Escaping barely with his life, Coughlin relocates to Florida and allies himself with the Italian mob with the aim of getting back at White. Sent to the hotter climes and to run the rum business as well as advance the Italian mob's desires, Coughlin finds himself in the middle of another fight when the KKK comes calling and Prohibition continues to bite.
Despite all the elements being in place for a reasonably strong crime caper, Affleck's Live By Night fails to find any hint of life or energy to keep you engaged.
It's a problem from the muted start; and despite the attention to the period detail and some truly effective crime scenes, Affleck fails to hit any of the emotional highs that are necessary.

With a strong cast (Messina particularly impresses as Coughlin's Florida right hand man and Cooper's stoic work as the conflicted yet practical Sheriff) and the hint of a good story, nothing quite gels as it should. It's a shame as the premise is there - when was the last time you saw a gangster film in the Florida coast? But Affleck's character lacks any of the bite of a gangster or a man out for revenge - most of the film his expressionless and emotionless face merely spouts words and phrases; there's no heart and no fire in a moment of it, and the malaise is contagious.

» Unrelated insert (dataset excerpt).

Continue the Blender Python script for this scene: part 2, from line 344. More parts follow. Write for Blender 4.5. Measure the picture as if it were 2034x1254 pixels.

It doesn't really help that Coughlin's so inherently a good guy (as witnessed by his continual wearing of white suits) when a bad guy's touch would have added more to the film.

Under-sketched characters don't add much either- Saldana's presented as a matriarch of the Rum industry in Florida and fades when her presence comes into Coughlin's shadow; and Miller's one-note turn at the start gives little edge either.


To be fair, it can't all be laid at Affleck's door; his eye brings a sutiably taut (if murky) final shoot-out and there are some truly wonderful vistas caught on camera.

But without the fire in the cinematic and narrative belly, Live By Night is left to flounder and wither on the vine. And that's a rum deal for all of us.